Monday, August 5, 2013

Leopard-Skin Pill-Box Hat (or Martinis, Lemonades, Bob Dylan, and a little Marilyn Monroe)




 
 
I've got a case of the burning funk, but, don't worry, it's nothing a little vintage Dylan and a dirty martini can't fix.

I don't know how I've lived this long without hearing Bob Dylan's "Leopard-Skin Pill-Box Hat," but I almost took a left instead of a right when he brought it to me, a little liquid leopard oozing through my car speakers the other day. I spent the next couple of days asking everyone close to me: "Have you ever heard Dylan sing "Leopard-Skin Pill-Box Hat"? Most hadn't, but everyone should.
 
Have you?

 
 
No? Well, listen up. This song is a smoky, bluesy invitation to the 1966 Dylan, before his garble consumed his lyrics. This song opens the door to the world of Edie Sedgwick and Andy Warhol, of Jackie O and Camelot, to a time when I wasn't who I would be, and the whole world lay in my palm like a smooth marble.

My world then consisted of endless library shelves and the pirate ship that came to life on our gray wooden front porch. The Beatles weren't big yet--John Lennon just making his famous "bigger than Jesus" remark. Martin Luther King and Bobby Kennedy were still alive. Apollo 11 was a couple of years away from landing on the moon.

My world and I hadn't made some of our biggest mistakes yet.

We were still Bob Dylan smooth.

Now, not so smooth, I know that a martini can help give a high reading on the smoothometer.

If you aren't a martini drinker, please excuse the following commercial:

I like mine dirtied up with a splash of salty olive juice and the rest just crisp Tanqueray--the bartenders at Atria's shake a mean dirty martini, almost sloshing over the brim, tiny ice crystals still swirling for the first sip of liquid cool! I think Bob Dylan would approve--after all, "Leopard-
Skin Pill-Box Hat" has the same kind of beat as a really good martini should.

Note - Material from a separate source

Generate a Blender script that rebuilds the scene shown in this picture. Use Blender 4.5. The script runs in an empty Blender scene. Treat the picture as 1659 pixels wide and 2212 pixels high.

But, if gin and olive juice do don't it for you (I can see some of your grimaces right now), try this summer-porch-sittin' strawberry lemonade. It'll do the trick, although you might want to put on your cowgirl hat and hand over the leopard hat.

Strawberry Marilyn

 
First you need some lemonade. You can make it fresh, like I did here, by squeezing lemons and mixing with sugar and water.
 
For really, really good lemonade:
1. Dissolve one cup of sugar in one cup of hot water.
2. Cool (No, I don't mean you...I'm talking about the simple syrup!)
3. Mix one cup of freshly-squeezed lemon juice (I get about two tablespoons from a smallish lemon). Roll your lemons (but don't let anyone see you) to maximize the juice flow.
4. Add 3-4 cups of water and some ice.
5. Drink up, and then let me know how good it is.
 
Trop 50 makes a nice light lemonade, too. (If you want to make sure that the little leopard-skin pill-box hat still fits, you can make the above recipe with Splenda.)

 
 
Yumalicious waddawadda bing bang!
 


The secret to strawberry lemonade is (shhhhhhhhhhhhh) pureed strawberries. Just clean them, husk, and pop into a blender. Hit the pulverize button or something like it, and you'll have a lovely sweet addition to your lemony drink.
Add some of the thick strawberry juice to a glass with crushed ice.
If you want just a delicious summer thirst-quencher, aka Virgin Strawberry Marilyn, add lemonade now, plunk in a straw, and drink up.

 
I was just kidding before about the secret ingredient. It's really a nice pour of Marilyn Monroe Strawberry Vodka. Well, hello beautiful!

 
Fill up the remainder of the space with lemonade, stick in a straw, and settle in with your very cool drink.



But probably not as cool as that little leopard-skin pill-box hat.